В общем, что не век то новое вливание крови: то новгородцев целый квартал расселят, то немцев на службу наберут, то литовцев или поляков пленных в город кормиться выпустят. Так люди московские и получались.
Кстати, зело хмельного не пили. Заморские гости даже предостерегали свое шпионское руководство: мол, русские завсегда трезвые, в том их сила!
В обычные, не праздничные дни, особенно в жару любили москвичи освежиться морсом. Что это был за напиток, довольно подробно описал в своих отчётах один из западных лазутчиков, немец-опричник Генрих Штаден: «Русские берут из ручья свежую проточную воду и можжевеловую ягоду и кладут ее в эту воду; оттого вода становится кислой. Затем берут мед, подмешивают его в воду и процеживают сквозь волосяное сито. Вода делается тогда сладкой». Этим морсом торговали на улицах и даже разносили по приказным избам и палатам. Что бы сохранить температуру напитка использовали специальные кувшины-термосы, оплетенные берестой. Бересту вообще в Москве любили. Даже лапти московские большей частью были берестяные. Вот только берестяных грамот нашли пока только три…
Из алкогольных напитков пили в основном пиво и мед. Но и то только по праздникам. Иначе можно было и плетей заработать. Безнаказанно пили только жители немецкой слободы, так и прозванной москвичами: «Налейка». Там иноземцы баловались излишками пития выданного им в качестве части жалования за государеву службу.

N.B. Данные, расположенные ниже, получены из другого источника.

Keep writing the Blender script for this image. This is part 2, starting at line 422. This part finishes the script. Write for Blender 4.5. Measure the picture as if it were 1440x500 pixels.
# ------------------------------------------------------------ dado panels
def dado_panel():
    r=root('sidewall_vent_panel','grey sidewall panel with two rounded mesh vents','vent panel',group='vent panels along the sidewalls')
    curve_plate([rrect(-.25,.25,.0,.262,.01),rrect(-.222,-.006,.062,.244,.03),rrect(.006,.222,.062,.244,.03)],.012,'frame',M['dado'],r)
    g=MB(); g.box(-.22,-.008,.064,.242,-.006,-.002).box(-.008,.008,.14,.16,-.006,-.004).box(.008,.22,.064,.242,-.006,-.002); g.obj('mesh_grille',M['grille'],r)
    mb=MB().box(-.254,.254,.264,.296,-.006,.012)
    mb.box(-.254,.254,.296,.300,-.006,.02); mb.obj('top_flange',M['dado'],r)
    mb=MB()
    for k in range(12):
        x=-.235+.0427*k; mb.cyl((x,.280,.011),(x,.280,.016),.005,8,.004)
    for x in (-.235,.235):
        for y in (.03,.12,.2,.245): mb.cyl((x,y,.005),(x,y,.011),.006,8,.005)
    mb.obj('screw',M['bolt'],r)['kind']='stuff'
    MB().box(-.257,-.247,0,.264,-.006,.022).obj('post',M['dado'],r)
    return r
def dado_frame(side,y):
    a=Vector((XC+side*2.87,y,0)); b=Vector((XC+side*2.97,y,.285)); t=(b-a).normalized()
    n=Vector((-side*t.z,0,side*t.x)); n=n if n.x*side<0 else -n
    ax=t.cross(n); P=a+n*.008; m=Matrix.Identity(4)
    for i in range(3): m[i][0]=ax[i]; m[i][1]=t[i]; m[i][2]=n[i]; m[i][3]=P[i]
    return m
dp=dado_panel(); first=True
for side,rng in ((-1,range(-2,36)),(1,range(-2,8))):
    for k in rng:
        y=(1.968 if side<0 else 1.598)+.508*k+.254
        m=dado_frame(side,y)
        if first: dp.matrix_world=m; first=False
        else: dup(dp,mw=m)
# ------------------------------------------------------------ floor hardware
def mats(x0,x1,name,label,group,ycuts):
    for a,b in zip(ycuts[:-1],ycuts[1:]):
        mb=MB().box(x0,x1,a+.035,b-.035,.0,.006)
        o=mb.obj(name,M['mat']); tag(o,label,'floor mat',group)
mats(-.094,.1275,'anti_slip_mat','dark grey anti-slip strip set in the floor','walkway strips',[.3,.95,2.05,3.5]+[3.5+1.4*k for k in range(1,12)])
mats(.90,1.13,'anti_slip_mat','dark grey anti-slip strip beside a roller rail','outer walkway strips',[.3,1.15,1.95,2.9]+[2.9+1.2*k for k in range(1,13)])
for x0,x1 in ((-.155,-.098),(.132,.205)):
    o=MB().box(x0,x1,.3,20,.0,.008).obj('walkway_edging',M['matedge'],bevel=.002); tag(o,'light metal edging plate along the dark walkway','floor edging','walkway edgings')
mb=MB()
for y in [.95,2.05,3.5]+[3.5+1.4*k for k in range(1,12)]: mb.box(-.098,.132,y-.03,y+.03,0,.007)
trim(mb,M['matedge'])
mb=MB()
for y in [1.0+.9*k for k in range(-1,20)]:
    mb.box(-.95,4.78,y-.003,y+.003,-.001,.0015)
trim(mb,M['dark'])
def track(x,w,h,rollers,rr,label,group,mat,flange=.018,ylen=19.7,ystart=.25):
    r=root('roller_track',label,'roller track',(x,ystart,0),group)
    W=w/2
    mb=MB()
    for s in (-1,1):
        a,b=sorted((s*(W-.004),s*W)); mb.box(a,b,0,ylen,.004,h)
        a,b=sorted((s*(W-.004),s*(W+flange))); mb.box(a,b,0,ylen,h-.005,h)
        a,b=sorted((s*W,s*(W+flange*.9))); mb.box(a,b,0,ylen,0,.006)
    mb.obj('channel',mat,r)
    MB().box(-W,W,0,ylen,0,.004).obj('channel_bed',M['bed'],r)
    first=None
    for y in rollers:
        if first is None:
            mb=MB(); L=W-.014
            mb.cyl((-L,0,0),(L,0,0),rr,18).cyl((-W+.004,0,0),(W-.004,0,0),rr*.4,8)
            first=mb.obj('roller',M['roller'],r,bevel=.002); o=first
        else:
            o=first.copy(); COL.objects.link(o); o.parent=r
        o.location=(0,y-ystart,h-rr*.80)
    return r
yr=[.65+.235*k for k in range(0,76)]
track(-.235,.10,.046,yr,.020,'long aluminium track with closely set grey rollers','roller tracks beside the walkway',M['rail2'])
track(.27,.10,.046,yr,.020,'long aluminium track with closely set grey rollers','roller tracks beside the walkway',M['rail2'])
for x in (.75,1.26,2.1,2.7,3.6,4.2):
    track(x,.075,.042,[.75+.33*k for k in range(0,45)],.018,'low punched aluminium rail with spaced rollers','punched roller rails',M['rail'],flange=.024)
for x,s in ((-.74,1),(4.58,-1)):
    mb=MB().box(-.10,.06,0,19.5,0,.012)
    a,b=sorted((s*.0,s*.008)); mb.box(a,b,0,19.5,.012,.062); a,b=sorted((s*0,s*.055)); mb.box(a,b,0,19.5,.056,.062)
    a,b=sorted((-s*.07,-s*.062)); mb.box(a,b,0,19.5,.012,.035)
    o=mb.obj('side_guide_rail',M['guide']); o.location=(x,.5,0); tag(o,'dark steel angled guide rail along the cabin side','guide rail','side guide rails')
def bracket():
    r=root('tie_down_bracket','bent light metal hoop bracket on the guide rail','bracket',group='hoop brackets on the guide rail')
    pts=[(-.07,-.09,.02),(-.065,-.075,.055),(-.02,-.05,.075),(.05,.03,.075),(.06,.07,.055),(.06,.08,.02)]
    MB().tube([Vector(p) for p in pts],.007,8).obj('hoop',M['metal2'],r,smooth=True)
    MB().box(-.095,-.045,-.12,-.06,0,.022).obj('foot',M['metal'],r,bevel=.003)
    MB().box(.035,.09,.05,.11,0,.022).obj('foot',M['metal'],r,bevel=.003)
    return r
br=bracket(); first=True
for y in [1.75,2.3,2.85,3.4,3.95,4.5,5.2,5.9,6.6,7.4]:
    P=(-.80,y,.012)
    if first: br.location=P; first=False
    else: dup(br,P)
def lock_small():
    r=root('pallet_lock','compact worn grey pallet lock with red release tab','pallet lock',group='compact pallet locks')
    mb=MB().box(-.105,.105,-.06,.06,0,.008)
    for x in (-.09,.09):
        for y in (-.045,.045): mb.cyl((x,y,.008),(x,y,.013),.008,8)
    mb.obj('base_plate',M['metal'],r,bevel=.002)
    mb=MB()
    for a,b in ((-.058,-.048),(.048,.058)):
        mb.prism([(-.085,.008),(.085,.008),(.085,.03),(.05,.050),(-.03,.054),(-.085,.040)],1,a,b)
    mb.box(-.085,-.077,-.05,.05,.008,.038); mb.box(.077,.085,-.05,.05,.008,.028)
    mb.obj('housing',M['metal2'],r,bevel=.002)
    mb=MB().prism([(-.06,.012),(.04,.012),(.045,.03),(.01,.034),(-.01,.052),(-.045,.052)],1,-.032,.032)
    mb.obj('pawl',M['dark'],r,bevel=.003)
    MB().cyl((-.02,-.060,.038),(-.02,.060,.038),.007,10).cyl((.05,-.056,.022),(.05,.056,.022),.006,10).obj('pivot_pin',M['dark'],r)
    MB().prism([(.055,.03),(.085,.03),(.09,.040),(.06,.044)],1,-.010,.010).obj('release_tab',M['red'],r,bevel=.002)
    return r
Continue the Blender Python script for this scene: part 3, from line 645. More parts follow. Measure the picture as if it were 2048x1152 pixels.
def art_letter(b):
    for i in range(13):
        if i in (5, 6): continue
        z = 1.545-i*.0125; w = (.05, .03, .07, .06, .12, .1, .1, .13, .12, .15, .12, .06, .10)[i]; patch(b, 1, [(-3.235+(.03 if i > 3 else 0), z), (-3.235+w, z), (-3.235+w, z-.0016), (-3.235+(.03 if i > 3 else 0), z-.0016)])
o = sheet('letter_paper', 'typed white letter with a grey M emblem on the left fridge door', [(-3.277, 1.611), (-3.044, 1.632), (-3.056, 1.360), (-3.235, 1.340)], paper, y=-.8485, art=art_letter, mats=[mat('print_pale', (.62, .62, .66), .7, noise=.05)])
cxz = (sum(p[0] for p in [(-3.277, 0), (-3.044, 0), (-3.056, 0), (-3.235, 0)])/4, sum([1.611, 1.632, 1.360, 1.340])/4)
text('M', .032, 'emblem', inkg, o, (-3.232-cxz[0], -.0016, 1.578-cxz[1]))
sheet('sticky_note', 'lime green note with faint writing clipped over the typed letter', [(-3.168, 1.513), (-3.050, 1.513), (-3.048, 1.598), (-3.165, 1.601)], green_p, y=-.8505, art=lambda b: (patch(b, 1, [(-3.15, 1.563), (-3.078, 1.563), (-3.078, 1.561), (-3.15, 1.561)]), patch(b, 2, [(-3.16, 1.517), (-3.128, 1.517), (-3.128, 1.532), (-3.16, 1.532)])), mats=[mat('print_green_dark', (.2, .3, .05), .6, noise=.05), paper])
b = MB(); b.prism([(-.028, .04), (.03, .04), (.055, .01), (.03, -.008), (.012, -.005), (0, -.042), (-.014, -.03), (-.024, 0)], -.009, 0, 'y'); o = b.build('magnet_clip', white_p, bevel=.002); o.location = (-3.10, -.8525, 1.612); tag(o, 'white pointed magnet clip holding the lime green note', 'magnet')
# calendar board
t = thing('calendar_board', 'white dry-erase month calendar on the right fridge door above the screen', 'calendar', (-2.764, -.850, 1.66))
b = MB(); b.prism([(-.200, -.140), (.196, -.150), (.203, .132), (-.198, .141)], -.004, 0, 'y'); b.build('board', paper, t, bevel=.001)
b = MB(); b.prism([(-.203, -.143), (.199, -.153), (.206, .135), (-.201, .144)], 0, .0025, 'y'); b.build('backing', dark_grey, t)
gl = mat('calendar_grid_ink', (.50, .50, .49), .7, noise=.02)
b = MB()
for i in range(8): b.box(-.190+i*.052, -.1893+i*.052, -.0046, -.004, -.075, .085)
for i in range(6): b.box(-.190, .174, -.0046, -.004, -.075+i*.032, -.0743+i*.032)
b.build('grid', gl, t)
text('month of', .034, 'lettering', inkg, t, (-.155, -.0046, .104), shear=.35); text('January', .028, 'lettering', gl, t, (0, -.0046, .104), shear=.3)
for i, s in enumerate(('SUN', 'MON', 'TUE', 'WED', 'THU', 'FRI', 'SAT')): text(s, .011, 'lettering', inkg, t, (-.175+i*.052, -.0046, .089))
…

Именно там понабрался тлетворных западных ценностей молодой царевич Пётр Алексеевич, столь чтимый ныне пресловутый Мин Херц, бросивший Москву, а за ней и всю Россию-мать в пучину разврата и алкоголизма.
Именно с воцарением этого деятеля и закончилась московская самобытность и началось жалкое гламурное подражательство, длящееся и по сей день.
Ну а нам с вами остается помнить и чтить и дикого волосатого сходненского человека, и отважных охотников на мамонтов, и мудрых волосовцев с благородными фатьяновцами, и загадочных дьяковцев, и непокорных вятичей, и разудалых весельчаков московитов. Потому что они все, как и мы, были и остаются — москвичами!